**INFORMATION PROVIDED**
┄┄┄┄┄┄┄┄┄┄

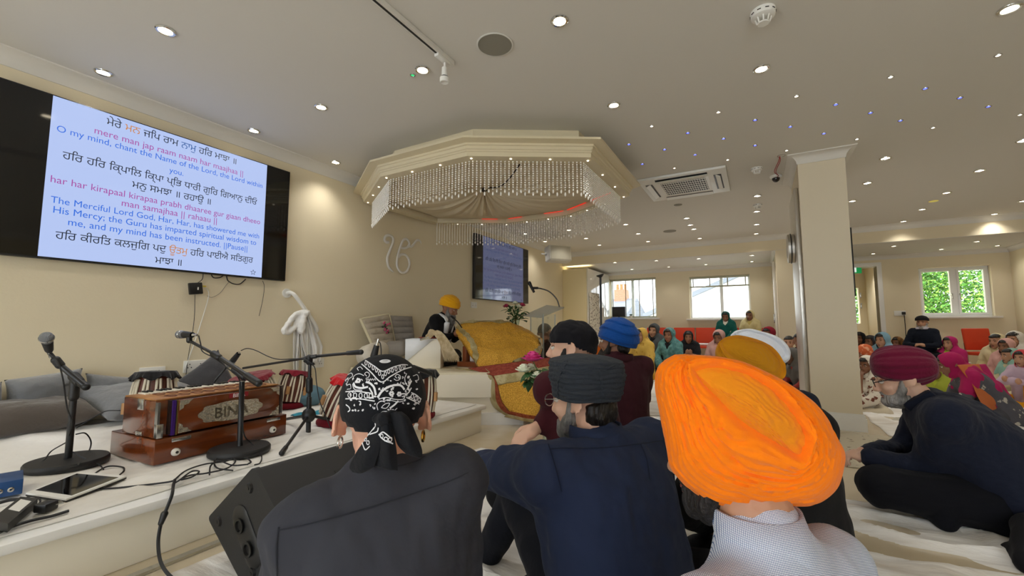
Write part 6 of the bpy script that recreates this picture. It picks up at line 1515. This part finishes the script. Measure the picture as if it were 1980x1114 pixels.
# ---- man in the orange turban and checked shirt
def checks():
    m = bpy.data.materials.new('blue_check_shirt'); m.use_nodes = True; nt = m.node_tree; b = nt.nodes['Principled BSDF']; b.inputs['Roughness'].default_value = .85; L = nt.links.new
    tc = nt.nodes.new('ShaderNodeTexCoord'); mp = nt.nodes.new('ShaderNodeMapping'); mp.inputs['Rotation'].default_value = (0, 0, -YAW-R(15)); L(tc.outputs['Object'], mp.inputs[0]); sp = nt.nodes.new('ShaderNodeSeparateXYZ'); L(mp.outputs[0], sp.inputs[0])
    def line(o):
        a = nt.nodes.new('ShaderNodeMath'); a.operation = 'MULTIPLY'; a.inputs[1].default_value = 400; L(o, a.inputs[0]); f = nt.nodes.new('ShaderNodeMath'); f.operation = 'FRACT'; L(a.outputs[0], f.inputs[0])
        c = nt.nodes.new('ShaderNodeMath'); c.operation = 'LESS_THAN'; c.inputs[1].default_value = .28; L(f.outputs[0], c.inputs[0]); return c.outputs[0]
    zz = nt.nodes.new('ShaderNodeMath'); zz.operation = 'MULTIPLY_ADD'; zz.inputs[1].default_value = .8; L(sp.outputs[1], zz.inputs[0]); L(sp.outputs[2], zz.inputs[2])
    a = nt.nodes.new('ShaderNodeMath'); a.operation = 'MAXIMUM'; xy = nt.nodes.new('ShaderNodeMath'); xy.operation = 'MULTIPLY_ADD'; xy.inputs[1].default_value = -.55; L(sp.outputs[1], xy.inputs[0]); L(sp.outputs[0], xy.inputs[2]); L(line(xy.outputs[0]), a.inputs[0]); L(line(zz.outputs[0]), a.inputs[1])
    x = nt.nodes.new('ShaderNodeMix'); x.data_type = 'RGBA'; x.inputs[6].default_value = lin('#E6EAF2')+(1,); x.inputs[7].default_value = lin('#5A7099')+(1,); L(a.outputs[0], x.inputs[0]); L(x.outputs[2], b.inputs['Base Color']); return m
CHK = checks(); D3 = .72
q = fig('man in a large orange turban and blue checked shirt, nearest the viewer', (1412, 880, D3), YAW+R(30), tilts=(3, 8, 12, 18), bulk=.92, necklen=.178, neck=1.22, shirt=CHK, trous=cloth('black_cotton', '#17171A'), vox=.0045, hy=22, hp=8, sk='a', wr=.006)
q3 = q
z7 = lambda P: [(1240+x*.4433, 620+y*.4433) for x, y in P]
OR = cloth('orange_muslin', '#FF8208', bump=(45, .25, (1, 1, 1)), sheen=.1); ORC = cloth('orange_muslin_under', '#E88A14', bump=(45, .25), sheen=.1)
swirl(q, z7([(236, 222), (300, 203), (400, 218), (500, 255), (600, 335), (675, 430), (712, 505), (692, 578), (640, 560), (560, 512), (470, 458), (400, 402), (330, 332), (262, 262)]),
  z7([(150, 152), (210, 152), (330, 162), (450, 187), (560, 237), (650, 287), (740, 352), (800, 422), (850, 512), (882, 582), (875, 660), (850, 730), (795, 782), (735, 805), (650, 808), (560, 824), (460, 824), (330, 803), (240, 752), (180, 702), (132, 640), (115, 560), (90, 430), (65, 300), (70, 220), (100, 180)]), D3, .125, .13, OR, ORC, rid=8, amp=.0044)
beard(q, M_BEARDB, 0, .94)
def collar(q, m, r=.098, h=.30, k0=.12):
    c = [[q.M @ (q.P[3].lerp(q.P[4], k0+h*k)+V3((r-.008*k)*math.cos(a), -.012+(r-.004-.008*k)*math.sin(a), .012*k)) for a in [i*PI/18 for i in range(36)]] for k in (0, .5, 1)]
    MB().loft(c, False).build('collar', m, q.shirt_o, solid=.005)
collar(q, CHK, .082, .46, .0)
collar(q2, NV, .088, .36, .0)
# ---- ochre and white turbans in front of him
BLK = cloth('black_shirt', '#121214', bump=(10, .25))
q = fig('man in ochre turban and black shirt just beyond the orange turban', (1448, 742, 1.46), YAW+R(20), tilts=(4, 10, 16, 18), bulk=1.12, shirt=BLK, trous=cloth('black_cotton', '#17171A'), vox=.008, hy=20, hp=8, sk='a', elbows={1: (.36, .14, .24)})
z2 = lambda P: [(1360+x*.1615, 580+y*.1615) for x, y in P]
OC = cloth('ochre_muslin', '#C98508', bump=(45, .2), sheen=.1); OCC = cloth('ochre_muslin_under', '#B4790C', bump=(45, .2), sheen=.1)
swirl(q, z2([(225, 520), (300, 468), (430, 455), (550, 480), (690, 525), (790, 585), (880, 690), (930, 780), (940, 850), (900, 900), (760, 880), (600, 820), (450, 740), (330, 660), (250, 580)]),
  z2([(180, 520), (260, 462), (420, 436), (560, 460), (710, 508), (815, 572), (915, 680), (965, 775), (978, 850), (950, 940), (880, 1010), (740, 1040), (560, 1010), (400, 960), (260, 860), (170, 740), (145, 650), (155, 580)]), 1.44, .10, .13, OC, OCC, rid=6, amp=.003)
WH = cloth('white_turban_muslin', '#E4E7EE', bump=(40, .4), sheen=.1)
q = fig('man in a white turban and navy jacket beyond the ochre turban', (1462, 722, 1.97), YAW+R(15), tilts=(4, 10, 14, 18), bulk=1.05, shirt=cloth('navy_jacket', '#1B2232'), trous=cloth('black_cotton', '#17171A'), vox=.01, hy=20, hp=8, sk='a', elbows={1: (.33, .12, .26)})
swirl(q, z2([(420, 400), (520, 375), (640, 400), (760, 440), (870, 500), (950, 580), (985, 650), (940, 690), (860, 640), (740, 590), (600, 520), (480, 450)]),
  z2([(330, 420), (400, 370), (560, 350), (700, 383), (850, 430), (960, 498), (1030, 588), (1043, 660), (1020, 720), (960, 760), (850, 800), (700, 760), (560, 700), (430, 620), (350, 540), (318, 470)]), 1.95, .11, .14, WH, WH, rid=6, amp=.004)
MB().box((0, -.06, .0), (.20, .09, .05), bev=.02).tx(q.M @ Matrix.Translation(q.P[3].lerp(q.P[4], .15))).build('white_collar', M_LINEN, q.root)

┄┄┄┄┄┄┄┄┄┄

**GIVEN PROBLEM**
Make an exact copy of all the material, but keep the pictures out of it.

**RESULT**
Write part 6 of the bpy script that recreates this picture. It picks up at line 1515. This part finishes the script. Measure the picture as if it were 1980x1114 pixels.
# ---- man in the orange turban and checked shirt
def checks():
    m = bpy.data.materials.new('blue_check_shirt'); m.use_nodes = True; nt = m.node_tree; b = nt.nodes['Principled BSDF']; b.inputs['Roughness'].default_value = .85; L = nt.links.new
    tc = nt.nodes.new('ShaderNodeTexCoord'); mp = nt.nodes.new('ShaderNodeMapping'); mp.inputs['Rotation'].default_value = (0, 0, -YAW-R(15)); L(tc.outputs['Object'], mp.inputs[0]); sp = nt.nodes.new('ShaderNodeSeparateXYZ'); L(mp.outputs[0], sp.inputs[0])
    def line(o):
        a = nt.nodes.new('ShaderNodeMath'); a.operation = 'MULTIPLY'; a.inputs[1].default_value = 400; L(o, a.inputs[0]); f = nt.nodes.new('ShaderNodeMath'); f.operation = 'FRACT'; L(a.outputs[0], f.inputs[0])
        c = nt.nodes.new('ShaderNodeMath'); c.operation = 'LESS_THAN'; c.inputs[1].default_value = .28; L(f.outputs[0], c.inputs[0]); return c.outputs[0]
    zz = nt.nodes.new('ShaderNodeMath'); zz.operation = 'MULTIPLY_ADD'; zz.inputs[1].default_value = .8; L(sp.outputs[1], zz.inputs[0]); L(sp.outputs[2], zz.inputs[2])
    a = nt.nodes.new('ShaderNodeMath'); a.operation = 'MAXIMUM'; xy = nt.nodes.new('ShaderNodeMath'); xy.operation = 'MULTIPLY_ADD'; xy.inputs[1].default_value = -.55; L(sp.outputs[1], xy.inputs[0]); L(sp.outputs[0], xy.inputs[2]); L(line(xy.outputs[0]), a.inputs[0]); L(line(zz.outputs[0]), a.inputs[1])
    x = nt.nodes.new('ShaderNodeMix'); x.data_type = 'RGBA'; x.inputs[6].default_value = lin('#E6EAF2')+(1,); x.inputs[7].default_value = lin('#5A7099')+(1,); L(a.outputs[0], x.inputs[0]); L(x.outputs[2], b.inputs['Base Color']); return m
CHK = checks(); D3 = .72
q = fig('man in a large orange turban and blue checked shirt, nearest the viewer', (1412, 880, D3), YAW+R(30), tilts=(3, 8, 12, 18), bulk=.92, necklen=.178, neck=1.22, shirt=CHK, trous=cloth('black_cotton', '#17171A'), vox=.0045, hy=22, hp=8, sk='a', wr=.006)
q3 = q
z7 = lambda P: [(1240+x*.4433, 620+y*.4433) for x, y in P]
OR = cloth('orange_muslin', '#FF8208', bump=(45, .25, (1, 1, 1)), sheen=.1); ORC = cloth('orange_muslin_under', '#E88A14', bump=(45, .25), sheen=.1)
swirl(q, z7([(236, 222), (300, 203), (400, 218), (500, 255), (600, 335), (675, 430), (712, 505), (692, 578), (640, 560), (560, 512), (470, 458), (400, 402), (330, 332), (262, 262)]),
  z7([(150, 152), (210, 152), (330, 162), (450, 187), (560, 237), (650, 287), (740, 352), (800, 422), (850, 512), (882, 582), (875, 660), (850, 730), (795, 782), (735, 805), (650, 808), (560, 824), (460, 824), (330, 803), (240, 752), (180, 702), (132, 640), (115, 560), (90, 430), (65, 300), (70, 220), (100, 180)]), D3, .125, .13, OR, ORC, rid=8, amp=.0044)
beard(q, M_BEARDB, 0, .94)
def collar(q, m, r=.098, h=.30, k0=.12):
    c = [[q.M @ (q.P[3].lerp(q.P[4], k0+h*k)+V3((r-.008*k)*math.cos(a), -.012+(r-.004-.008*k)*math.sin(a), .012*k)) for a in [i*PI/18 for i in range(36)]] for k in (0, .5, 1)]
    MB().loft(c, False).build('collar', m, q.shirt_o, solid=.005)
collar(q, CHK, .082, .46, .0)
collar(q2, NV, .088, .36, .0)
# ---- ochre and white turbans in front of him
BLK = cloth('black_shirt', '#121214', bump=(10, .25))
q = fig('man in ochre turban and black shirt just beyond the orange turban', (1448, 742, 1.46), YAW+R(20), tilts=(4, 10, 16, 18), bulk=1.12, shirt=BLK, trous=cloth('black_cotton', '#17171A'), vox=.008, hy=20, hp=8, sk='a', elbows={1: (.36, .14, .24)})
z2 = lambda P: [(1360+x*.1615, 580+y*.1615) for x, y in P]
OC = cloth('ochre_muslin', '#C98508', bump=(45, .2), sheen=.1); OCC = cloth('ochre_muslin_under', '#B4790C', bump=(45, .2), sheen=.1)
swirl(q, z2([(225, 520), (300, 468), (430, 455), (550, 480), (690, 525), (790, 585), (880, 690), (930, 780), (940, 850), (900, 900), (760, 880), (600, 820), (450, 740), (330, 660), (250, 580)]),
  z2([(180, 520), (260, 462), (420, 436), (560, 460), (710, 508), (815, 572), (915, 680), (965, 775), (978, 850), (950, 940), (880, 1010), (740, 1040), (560, 1010), (400, 960), (260, 860), (170, 740), (145, 650), (155, 580)]), 1.44, .10, .13, OC, OCC, rid=6, amp=.003)
WH = cloth('white_turban_muslin', '#E4E7EE', bump=(40, .4), sheen=.1)
q = fig('man in a white turban and navy jacket beyond the ochre turban', (1462, 722, 1.97), YAW+R(15), tilts=(4, 10, 14, 18), bulk=1.05, shirt=cloth('navy_jacket', '#1B2232'), trous=cloth('black_cotton', '#17171A'), vox=.01, hy=20, hp=8, sk='a', elbows={1: (.33, .12, .26)})
swirl(q, z2([(420, 400), (520, 375), (640, 400), (760, 440), (870, 500), (950, 580), (985, 650), (940, 690), (860, 640), (740, 590), (600, 520), (480, 450)]),
  z2([(330, 420), (400, 370), (560, 350), (700, 383), (850, 430), (960, 498), (1030, 588), (1043, 660), (1020, 720), (960, 760), (850, 800), (700, 760), (560, 700), (430, 620), (350, 540), (318, 470)]), 1.95, .11, .14, WH, WH, rid=6, amp=.004)
MB().box((0, -.06, .0), (.20, .09, .05), bev=.02).tx(q.M @ Matrix.Translation(q.P[3].lerp(q.P[4], .15))).build('white_collar', M_LINEN, q.root)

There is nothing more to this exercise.